(PROBLEM DETAILS)
Quote exactly, and only, the lines from the one with "Recreate this scene" down to the one with "SC = bpy.context.scene", both included.

======== DATA PROVIDED ========

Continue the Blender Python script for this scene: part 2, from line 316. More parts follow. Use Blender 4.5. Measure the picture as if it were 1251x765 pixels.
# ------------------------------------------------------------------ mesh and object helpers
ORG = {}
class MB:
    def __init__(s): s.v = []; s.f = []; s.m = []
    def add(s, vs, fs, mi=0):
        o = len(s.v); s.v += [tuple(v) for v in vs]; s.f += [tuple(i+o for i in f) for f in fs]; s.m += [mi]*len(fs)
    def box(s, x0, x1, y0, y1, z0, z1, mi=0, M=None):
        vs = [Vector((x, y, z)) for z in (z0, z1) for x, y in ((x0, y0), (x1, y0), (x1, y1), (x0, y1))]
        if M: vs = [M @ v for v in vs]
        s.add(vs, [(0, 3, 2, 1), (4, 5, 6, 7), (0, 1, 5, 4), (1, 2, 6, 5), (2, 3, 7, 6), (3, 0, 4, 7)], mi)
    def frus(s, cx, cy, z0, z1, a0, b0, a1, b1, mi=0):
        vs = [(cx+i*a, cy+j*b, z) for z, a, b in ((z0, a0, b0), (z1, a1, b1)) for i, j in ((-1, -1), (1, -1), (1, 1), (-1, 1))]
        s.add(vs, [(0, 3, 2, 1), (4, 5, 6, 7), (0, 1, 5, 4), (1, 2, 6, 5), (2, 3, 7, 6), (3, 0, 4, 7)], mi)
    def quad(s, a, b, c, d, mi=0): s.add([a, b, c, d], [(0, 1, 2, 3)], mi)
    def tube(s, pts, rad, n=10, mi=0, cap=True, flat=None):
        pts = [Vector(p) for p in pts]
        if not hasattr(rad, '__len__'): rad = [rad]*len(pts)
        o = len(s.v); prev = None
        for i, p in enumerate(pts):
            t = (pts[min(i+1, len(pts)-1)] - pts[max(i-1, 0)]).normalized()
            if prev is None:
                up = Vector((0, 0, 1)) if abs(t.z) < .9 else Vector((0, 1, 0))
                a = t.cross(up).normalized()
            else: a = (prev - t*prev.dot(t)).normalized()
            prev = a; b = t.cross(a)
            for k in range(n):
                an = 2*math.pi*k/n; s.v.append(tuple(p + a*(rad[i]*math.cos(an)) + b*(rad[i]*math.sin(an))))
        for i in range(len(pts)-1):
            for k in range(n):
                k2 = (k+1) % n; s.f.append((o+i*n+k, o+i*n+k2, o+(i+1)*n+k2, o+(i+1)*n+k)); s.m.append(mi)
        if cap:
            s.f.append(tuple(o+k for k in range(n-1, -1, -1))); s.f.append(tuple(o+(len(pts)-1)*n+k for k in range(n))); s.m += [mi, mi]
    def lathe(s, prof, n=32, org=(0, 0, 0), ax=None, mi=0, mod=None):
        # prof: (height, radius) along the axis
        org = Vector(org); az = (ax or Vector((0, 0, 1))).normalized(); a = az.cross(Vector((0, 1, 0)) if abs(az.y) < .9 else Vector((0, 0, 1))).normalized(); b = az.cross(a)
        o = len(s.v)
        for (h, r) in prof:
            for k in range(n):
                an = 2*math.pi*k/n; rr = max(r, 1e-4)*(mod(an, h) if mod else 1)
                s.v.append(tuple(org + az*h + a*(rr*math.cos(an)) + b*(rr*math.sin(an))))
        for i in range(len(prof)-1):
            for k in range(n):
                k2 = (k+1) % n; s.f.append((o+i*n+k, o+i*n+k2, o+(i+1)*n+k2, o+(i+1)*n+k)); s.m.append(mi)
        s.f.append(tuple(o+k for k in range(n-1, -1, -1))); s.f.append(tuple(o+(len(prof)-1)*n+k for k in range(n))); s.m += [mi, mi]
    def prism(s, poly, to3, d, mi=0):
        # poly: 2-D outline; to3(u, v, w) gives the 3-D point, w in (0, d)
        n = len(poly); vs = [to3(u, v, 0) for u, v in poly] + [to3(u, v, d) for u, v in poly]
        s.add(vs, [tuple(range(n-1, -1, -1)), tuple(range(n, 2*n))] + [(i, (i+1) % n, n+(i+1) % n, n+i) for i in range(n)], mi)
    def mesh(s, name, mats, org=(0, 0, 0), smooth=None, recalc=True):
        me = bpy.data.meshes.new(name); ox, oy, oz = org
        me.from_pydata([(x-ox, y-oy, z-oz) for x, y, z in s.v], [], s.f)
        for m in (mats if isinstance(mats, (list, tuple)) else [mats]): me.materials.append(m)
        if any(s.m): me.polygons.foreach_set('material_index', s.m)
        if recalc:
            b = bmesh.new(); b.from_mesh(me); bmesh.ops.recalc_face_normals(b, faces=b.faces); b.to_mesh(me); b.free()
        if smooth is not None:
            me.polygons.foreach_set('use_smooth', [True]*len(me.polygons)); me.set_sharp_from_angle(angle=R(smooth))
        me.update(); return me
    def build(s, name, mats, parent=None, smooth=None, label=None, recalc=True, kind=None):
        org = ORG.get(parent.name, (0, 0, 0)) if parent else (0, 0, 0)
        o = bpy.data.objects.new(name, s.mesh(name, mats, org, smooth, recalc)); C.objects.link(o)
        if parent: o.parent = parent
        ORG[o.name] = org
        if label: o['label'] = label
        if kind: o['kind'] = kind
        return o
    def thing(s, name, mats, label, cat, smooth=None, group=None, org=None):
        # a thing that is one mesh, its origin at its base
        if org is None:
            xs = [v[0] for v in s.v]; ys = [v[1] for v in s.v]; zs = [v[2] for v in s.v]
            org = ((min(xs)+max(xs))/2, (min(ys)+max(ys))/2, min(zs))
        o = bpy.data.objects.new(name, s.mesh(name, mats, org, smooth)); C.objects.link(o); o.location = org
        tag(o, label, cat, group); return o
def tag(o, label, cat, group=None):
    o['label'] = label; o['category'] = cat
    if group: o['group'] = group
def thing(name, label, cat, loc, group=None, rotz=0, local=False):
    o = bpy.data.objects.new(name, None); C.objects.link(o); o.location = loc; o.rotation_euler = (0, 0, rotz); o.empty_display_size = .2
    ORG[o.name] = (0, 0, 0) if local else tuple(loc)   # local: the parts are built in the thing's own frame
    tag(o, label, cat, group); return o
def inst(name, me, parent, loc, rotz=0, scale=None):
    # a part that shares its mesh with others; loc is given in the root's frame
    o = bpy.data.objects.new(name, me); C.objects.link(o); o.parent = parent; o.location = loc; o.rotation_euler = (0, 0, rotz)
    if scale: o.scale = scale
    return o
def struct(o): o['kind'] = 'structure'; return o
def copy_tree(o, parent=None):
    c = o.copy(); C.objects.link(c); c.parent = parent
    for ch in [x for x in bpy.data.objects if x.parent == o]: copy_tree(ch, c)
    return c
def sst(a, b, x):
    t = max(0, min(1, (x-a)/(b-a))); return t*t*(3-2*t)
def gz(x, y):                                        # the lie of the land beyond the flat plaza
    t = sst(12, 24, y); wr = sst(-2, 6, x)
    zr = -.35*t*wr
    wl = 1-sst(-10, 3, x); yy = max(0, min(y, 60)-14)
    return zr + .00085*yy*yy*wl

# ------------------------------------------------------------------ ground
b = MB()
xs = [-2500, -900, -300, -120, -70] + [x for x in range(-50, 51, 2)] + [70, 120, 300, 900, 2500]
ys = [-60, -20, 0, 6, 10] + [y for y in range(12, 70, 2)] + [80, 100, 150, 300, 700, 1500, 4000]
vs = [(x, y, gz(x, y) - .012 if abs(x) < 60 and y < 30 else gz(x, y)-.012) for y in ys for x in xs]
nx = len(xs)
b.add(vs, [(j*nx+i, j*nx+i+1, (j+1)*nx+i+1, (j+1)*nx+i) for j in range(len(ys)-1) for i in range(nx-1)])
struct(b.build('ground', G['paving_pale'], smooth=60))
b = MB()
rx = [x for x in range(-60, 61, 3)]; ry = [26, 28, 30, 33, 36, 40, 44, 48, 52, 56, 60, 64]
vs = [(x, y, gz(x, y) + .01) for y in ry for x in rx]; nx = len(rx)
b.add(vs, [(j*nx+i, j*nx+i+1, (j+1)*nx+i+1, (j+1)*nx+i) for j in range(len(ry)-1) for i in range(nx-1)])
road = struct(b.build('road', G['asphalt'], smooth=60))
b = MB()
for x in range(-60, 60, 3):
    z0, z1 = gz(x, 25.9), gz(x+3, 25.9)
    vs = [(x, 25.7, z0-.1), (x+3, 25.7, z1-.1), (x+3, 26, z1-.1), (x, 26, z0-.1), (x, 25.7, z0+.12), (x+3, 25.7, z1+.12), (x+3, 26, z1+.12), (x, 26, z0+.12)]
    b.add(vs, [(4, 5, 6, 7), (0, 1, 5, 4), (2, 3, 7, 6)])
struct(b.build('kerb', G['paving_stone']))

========
======== DATA PROVIDED ========

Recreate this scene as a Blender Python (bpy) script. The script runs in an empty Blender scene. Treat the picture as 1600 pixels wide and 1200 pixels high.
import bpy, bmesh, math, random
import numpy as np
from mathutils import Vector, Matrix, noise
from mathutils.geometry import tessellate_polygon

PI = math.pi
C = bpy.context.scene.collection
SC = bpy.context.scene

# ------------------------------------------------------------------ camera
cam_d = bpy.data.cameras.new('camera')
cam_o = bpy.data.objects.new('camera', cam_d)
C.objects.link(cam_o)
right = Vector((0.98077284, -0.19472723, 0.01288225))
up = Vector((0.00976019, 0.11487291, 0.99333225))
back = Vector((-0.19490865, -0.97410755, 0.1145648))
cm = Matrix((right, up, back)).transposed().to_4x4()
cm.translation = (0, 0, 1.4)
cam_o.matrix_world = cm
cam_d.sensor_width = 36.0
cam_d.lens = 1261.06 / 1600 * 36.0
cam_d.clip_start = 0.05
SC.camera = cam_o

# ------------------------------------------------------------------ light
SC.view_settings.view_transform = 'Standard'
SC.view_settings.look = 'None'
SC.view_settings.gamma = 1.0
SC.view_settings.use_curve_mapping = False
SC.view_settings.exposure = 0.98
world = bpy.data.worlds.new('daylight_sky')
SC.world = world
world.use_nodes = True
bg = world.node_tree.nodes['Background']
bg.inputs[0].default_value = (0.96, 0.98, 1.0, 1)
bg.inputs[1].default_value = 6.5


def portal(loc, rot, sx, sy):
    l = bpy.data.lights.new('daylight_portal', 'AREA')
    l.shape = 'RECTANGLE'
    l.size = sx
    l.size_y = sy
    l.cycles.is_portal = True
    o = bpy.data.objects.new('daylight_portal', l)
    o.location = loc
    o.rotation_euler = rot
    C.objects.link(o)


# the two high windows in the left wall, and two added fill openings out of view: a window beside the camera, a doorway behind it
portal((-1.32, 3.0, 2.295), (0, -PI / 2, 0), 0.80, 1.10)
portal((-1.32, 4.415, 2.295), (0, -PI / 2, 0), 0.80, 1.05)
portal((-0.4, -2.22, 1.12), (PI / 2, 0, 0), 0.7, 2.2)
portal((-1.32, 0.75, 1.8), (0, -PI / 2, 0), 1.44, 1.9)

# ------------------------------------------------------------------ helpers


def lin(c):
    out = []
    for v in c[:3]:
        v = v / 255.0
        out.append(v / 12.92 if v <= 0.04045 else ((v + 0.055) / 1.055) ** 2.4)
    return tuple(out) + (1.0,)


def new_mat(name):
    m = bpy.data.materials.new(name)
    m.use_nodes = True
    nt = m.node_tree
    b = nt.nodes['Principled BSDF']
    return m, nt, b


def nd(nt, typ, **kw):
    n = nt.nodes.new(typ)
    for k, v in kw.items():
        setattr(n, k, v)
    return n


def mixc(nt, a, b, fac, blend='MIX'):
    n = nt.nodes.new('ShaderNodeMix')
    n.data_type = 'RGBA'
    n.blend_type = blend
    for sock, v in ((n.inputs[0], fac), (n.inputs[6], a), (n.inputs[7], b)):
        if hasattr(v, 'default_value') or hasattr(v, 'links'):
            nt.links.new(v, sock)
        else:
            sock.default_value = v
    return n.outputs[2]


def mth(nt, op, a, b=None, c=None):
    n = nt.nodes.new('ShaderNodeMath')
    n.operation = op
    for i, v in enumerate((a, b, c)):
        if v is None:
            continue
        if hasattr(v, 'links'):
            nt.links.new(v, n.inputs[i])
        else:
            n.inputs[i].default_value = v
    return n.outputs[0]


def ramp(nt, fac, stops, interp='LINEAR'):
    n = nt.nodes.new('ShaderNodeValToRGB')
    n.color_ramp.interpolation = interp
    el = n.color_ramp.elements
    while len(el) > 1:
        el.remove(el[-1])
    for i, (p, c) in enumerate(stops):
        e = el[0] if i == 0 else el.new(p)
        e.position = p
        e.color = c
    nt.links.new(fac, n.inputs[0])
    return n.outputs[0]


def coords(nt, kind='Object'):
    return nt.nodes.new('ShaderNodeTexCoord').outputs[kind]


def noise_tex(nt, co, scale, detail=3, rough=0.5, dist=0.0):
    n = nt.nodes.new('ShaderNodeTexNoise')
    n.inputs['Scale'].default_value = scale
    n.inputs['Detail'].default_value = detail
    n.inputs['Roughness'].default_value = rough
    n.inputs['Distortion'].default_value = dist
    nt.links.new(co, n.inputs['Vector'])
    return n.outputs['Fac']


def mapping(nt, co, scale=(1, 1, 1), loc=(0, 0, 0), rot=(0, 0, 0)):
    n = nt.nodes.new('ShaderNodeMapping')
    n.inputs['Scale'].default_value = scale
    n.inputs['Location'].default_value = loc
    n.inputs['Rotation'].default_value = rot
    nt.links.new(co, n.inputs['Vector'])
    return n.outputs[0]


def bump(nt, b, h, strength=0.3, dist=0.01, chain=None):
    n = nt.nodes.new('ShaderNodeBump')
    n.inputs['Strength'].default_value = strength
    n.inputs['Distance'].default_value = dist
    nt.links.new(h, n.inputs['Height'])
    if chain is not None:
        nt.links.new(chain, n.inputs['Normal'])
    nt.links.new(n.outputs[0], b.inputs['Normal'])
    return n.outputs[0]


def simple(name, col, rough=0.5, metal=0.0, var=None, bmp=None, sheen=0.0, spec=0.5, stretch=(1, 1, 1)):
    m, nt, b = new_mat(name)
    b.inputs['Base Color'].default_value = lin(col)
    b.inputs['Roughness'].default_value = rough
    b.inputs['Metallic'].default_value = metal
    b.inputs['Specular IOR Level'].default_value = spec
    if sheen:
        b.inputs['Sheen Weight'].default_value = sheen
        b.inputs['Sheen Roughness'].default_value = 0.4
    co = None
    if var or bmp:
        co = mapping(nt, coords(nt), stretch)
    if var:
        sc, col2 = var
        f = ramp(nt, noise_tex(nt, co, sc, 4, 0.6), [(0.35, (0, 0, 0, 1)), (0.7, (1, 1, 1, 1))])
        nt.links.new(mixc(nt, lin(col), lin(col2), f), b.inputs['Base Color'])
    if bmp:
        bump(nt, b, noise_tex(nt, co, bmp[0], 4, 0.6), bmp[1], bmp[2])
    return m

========

(RESPONSE TO THE EXERCISE)
Recreate this scene as a Blender Python (bpy) script. The script runs in an empty Blender scene. Treat the picture as 1600 pixels wide and 1200 pixels high.
import bpy, bmesh, math, random
import numpy as np
from mathutils import Vector, Matrix, noise
from mathutils.geometry import tessellate_polygon

PI = math.pi
C = bpy.context.scene.collection
SC = bpy.context.scene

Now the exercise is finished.